Fine, this may be outside World Book Day’s specific remit, but fact remains that the best way to foster reading habits in kids is likely through their parents. Studies have proved this time and again. And until something serious is done about English attitudes to reading, literacy, and education in general – if it can be done – World Book Day in the UK context is more a matter of shuffling the deckchairs on the Titanic sinking island. Couldn’t World Book Day be used as a platform for that – to remind UK parents that by not encouraging their kids to read, they’re damaging their minds, their future, their class, and their country?

And that’s without even touching on the fact that World Book Day’s parent event, UNESCO’s World Book and Copyright Day, is celebrated as “… and Copyright Day,” which has the effrontery to link Malala Yousafzai’s suffering to Big Media’s copyright land grabs. At least the UK World Book Day doesn’t sink that low. No events for schools on the joys of 125-year copyright terms or the contributions that Sonny Bono has made to world civilization. Some publishers must be pissed.

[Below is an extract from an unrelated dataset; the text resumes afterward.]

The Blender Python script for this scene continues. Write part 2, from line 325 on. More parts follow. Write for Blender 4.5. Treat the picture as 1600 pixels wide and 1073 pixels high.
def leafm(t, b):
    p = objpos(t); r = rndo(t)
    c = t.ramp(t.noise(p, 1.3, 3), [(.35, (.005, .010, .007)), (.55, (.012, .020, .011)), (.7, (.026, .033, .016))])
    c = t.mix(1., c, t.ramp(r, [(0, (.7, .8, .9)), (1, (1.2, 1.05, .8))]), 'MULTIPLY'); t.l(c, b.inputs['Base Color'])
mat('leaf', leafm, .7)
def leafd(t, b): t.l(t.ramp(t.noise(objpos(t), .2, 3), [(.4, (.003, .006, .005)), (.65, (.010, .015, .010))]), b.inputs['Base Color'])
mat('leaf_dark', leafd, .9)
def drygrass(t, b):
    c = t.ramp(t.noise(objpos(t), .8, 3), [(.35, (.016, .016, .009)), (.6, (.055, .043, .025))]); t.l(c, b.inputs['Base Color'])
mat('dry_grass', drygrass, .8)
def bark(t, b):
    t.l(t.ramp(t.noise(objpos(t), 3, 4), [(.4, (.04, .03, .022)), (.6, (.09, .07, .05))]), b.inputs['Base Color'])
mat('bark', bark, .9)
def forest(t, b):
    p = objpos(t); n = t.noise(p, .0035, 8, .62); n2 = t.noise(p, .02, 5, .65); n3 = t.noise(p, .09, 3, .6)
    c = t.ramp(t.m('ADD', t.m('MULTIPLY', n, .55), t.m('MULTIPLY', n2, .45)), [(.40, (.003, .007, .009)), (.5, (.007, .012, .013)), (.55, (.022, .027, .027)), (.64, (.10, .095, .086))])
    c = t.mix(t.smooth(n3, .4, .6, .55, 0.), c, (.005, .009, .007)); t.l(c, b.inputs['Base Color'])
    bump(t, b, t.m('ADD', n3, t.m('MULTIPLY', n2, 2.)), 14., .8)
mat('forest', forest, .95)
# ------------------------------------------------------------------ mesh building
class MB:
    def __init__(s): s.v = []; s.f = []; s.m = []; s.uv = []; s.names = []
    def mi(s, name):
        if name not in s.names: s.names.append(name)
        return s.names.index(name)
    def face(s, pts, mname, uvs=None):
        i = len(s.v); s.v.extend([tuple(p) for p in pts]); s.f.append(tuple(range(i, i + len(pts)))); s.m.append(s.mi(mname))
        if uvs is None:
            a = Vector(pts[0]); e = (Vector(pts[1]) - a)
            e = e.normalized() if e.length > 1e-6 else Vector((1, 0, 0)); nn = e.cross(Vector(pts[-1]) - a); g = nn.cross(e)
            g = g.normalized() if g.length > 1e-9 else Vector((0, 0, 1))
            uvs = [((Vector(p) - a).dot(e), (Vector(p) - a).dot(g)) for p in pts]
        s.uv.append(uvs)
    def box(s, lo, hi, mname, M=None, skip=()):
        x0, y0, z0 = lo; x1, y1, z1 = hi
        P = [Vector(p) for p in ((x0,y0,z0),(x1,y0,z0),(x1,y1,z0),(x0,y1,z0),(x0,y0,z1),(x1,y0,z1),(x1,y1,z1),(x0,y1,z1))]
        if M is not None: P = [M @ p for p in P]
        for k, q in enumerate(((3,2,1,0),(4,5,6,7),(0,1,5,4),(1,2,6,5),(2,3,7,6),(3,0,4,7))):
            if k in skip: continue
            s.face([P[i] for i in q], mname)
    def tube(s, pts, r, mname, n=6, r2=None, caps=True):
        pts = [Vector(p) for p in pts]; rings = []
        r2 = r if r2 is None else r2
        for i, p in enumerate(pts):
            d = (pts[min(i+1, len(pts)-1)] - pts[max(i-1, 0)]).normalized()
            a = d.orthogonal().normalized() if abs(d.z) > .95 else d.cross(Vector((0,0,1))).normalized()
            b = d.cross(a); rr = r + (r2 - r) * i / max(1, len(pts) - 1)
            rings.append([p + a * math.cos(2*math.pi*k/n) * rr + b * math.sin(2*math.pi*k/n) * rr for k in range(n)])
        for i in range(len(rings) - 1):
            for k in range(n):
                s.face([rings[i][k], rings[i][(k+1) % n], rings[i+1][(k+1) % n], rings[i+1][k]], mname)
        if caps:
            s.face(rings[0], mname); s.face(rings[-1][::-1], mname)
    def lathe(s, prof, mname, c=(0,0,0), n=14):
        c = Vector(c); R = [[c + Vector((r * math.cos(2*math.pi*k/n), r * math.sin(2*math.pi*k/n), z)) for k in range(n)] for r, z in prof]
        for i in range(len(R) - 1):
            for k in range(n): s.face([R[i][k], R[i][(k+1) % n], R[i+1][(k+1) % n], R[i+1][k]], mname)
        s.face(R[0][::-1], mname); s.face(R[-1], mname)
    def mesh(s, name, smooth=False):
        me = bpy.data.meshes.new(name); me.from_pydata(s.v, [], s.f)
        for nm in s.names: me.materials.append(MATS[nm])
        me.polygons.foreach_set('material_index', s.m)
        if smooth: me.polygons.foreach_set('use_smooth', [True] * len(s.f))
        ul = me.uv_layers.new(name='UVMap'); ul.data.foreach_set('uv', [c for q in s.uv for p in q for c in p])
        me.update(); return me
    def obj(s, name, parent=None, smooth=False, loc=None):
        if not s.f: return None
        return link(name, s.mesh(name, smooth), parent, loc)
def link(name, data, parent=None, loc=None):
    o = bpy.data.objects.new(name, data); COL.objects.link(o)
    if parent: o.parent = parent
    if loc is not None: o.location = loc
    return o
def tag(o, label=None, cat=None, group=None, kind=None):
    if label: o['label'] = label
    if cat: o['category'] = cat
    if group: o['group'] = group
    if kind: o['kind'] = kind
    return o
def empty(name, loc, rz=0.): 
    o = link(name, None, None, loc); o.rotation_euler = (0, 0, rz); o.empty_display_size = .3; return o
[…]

  1. I am a long time reader of this site. I rarely ever comment but I am here everyday. In all my years of reading this site I have never been pissed about a post. This one did it though.

    I get it. You have a beef with a few things. I have the same beef. Especially with copyright. However, you should have stuck with your first instinct about snarky. Giving free books to kids is a good thing. It should be applauded and encouraged. Could more be done, sure. How about writing a reasoned piece about what that more could be. This just comes off as petty.

  2. More than a decade ago I read an op-ed in the Washington Post Sunday Book Review (probably by Johnathan Yardley or Michael Dirda) that the best way to get kids to read was to have parents who read. In short, if kids see Mom and Dad reading books, they are more likely to gain an interest in books than if Mom are Dad, whiling watching the boob tube, tell the kids to go read a book it’s good for you.

    Is World Book Day making the same kind of mistake? By targeting the books towards children aren’t they implicitly saying that reading is for children? Or is the method to their madness like the cigarette ads of yore that marketed to kids to get them hooked young?

    • @Greg M, it’s funny. I read all the same stuff when my son was little. My husband and I both read and read lots while our son was small. It didn’t work for him. He reads and reads well (he’s a philosophy major), but as far as I can tell, he doesn’t read for pleasure. Small disappointment.

  3. Maybe because World Book Day was targeting young readers, http://www.worldbooknight.org has targeted adults?

    Personally, I like the idea of doing them both on the same day better than doing them a month and half apart.

    As a kid, I remember my mom being quite angry with my dad for reading as there was always something else he should have been doing. It is lovely to see my mom finally have an opportunity to read during her retirement thanks to eink (adjustable fonts!) and more time.